Board members also heard from Special Education Director Holly Haugen.

“We spent the year trying to look at how we serve kids. Our goal is to be intentional in identifying what kids need, and systematical in meeting those needs,” said Haugen, adding that she met with outgoing elementary principal Jeremy Clark on the non-negotiables of serving kids, and worked out a new intervention model with the school’s leadership team.

“The (special education) room is not just the little room down at the end of the hallway. The new model has students put into groups based on their needs,” said Haugan. “There isn’t a specific group of people in that group. If I don’t have a disability, but I have trouble with fractions, I might be in the SPED group for that. So, it’s based on need. No one should be denied access to what they truly need.”

Haugen said when she asked the leadership team what kids need, they identified social emotional instruction, physical education and keyboarding as three specific needs.

“At the end of the day, we were pretty excited to see we have the people, the money and the time to meet these needs,” said Haugen.

“Holly is doing great work, and the team is doing great work. These are hard conversations to have, with a lot of back and forth,” said McCullough. “We are going to keep trying things until we find out what works. We have to find a way. We compare our scores to schools like us, and we are doing okay. But OK is not good enough.”

In other business:

• Board members approved the career and technical education program plan for the 2018-19 school year, as presented by high school agriculture instructor Matt Deebach and business education teacher Janine McCormick.

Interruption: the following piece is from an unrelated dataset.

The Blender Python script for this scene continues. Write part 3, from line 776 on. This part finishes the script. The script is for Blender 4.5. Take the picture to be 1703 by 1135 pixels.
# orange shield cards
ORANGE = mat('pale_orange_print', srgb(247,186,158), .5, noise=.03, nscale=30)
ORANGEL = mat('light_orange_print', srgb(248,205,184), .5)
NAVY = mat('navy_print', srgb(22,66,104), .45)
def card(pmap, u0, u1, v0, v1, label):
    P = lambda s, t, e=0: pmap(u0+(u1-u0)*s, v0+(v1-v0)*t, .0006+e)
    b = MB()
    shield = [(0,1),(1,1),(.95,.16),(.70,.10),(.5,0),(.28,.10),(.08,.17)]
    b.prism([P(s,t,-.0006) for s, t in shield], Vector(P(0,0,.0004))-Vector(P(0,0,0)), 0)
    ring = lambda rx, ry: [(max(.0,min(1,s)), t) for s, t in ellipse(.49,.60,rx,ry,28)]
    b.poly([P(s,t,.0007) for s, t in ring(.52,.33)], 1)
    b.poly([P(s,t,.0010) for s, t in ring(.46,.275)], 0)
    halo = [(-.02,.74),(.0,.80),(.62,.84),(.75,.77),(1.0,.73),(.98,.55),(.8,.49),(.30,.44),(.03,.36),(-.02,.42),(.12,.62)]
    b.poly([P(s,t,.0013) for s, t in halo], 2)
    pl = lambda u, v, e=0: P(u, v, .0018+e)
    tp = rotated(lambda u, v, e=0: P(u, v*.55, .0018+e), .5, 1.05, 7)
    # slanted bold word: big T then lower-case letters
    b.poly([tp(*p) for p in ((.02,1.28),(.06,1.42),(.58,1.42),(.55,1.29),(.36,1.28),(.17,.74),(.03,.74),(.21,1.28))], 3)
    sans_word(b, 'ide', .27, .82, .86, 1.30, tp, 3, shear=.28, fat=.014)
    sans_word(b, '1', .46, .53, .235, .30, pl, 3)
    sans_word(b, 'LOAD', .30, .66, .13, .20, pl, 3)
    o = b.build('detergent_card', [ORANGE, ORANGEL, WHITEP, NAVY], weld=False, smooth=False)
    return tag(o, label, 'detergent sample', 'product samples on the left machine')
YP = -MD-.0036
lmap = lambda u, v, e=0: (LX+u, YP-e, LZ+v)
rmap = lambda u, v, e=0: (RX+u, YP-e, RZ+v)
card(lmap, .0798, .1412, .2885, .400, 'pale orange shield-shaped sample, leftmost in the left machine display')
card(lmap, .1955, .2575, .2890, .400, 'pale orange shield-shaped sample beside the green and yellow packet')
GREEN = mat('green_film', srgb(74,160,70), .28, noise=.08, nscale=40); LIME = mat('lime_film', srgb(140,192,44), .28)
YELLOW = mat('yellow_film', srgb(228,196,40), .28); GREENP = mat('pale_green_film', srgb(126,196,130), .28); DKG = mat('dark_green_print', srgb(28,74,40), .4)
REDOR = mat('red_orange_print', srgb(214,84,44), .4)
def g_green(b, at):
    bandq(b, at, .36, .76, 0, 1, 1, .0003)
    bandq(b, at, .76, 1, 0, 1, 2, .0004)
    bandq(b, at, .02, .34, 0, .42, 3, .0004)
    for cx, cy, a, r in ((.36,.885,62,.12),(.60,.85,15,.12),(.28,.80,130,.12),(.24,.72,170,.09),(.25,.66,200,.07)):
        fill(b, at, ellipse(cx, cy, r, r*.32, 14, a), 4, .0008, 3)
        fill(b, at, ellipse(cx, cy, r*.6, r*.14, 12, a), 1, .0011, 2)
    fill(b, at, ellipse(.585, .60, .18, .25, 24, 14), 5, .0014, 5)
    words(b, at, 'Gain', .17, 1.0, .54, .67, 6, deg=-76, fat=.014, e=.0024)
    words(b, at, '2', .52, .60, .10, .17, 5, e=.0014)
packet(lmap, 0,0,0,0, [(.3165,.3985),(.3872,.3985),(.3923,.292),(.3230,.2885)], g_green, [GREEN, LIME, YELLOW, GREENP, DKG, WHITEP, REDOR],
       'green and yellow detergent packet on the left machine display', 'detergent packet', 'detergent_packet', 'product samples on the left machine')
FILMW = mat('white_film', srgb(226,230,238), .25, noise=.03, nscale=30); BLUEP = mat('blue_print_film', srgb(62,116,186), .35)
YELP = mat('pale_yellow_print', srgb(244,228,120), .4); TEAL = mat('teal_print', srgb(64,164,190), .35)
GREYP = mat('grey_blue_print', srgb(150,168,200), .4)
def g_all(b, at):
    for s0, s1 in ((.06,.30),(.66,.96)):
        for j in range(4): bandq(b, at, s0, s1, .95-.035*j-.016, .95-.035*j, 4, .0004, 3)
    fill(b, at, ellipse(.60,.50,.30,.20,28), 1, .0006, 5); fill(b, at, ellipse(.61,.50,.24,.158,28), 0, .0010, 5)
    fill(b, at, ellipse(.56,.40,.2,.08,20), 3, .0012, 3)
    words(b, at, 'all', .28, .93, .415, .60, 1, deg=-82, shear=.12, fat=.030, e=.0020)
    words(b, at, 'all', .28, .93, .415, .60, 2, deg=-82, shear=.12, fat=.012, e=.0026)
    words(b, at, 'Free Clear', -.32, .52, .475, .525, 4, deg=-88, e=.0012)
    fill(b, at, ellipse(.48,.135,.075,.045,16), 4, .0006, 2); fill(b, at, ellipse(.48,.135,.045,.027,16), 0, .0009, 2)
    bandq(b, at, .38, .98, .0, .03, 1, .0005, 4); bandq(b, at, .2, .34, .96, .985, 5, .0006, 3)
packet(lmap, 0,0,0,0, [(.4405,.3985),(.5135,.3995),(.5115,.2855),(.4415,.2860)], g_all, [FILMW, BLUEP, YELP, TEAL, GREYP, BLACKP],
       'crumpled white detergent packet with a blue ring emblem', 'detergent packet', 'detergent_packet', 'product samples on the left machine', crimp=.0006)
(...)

• Postponed making any changes to the valedictorian/

salutatorian selection process until August, when they will be able to hear from high school staff members.

• Approved moving superintendent and administrator salary adjustments (which would be retroactive) to the August board meeting, allowing the district to complete classified and teaching staff negotiations first.

• Renewed the food service contract.

• Had an executive session to consider professional negotiations, grievances or mediation. No action was taken.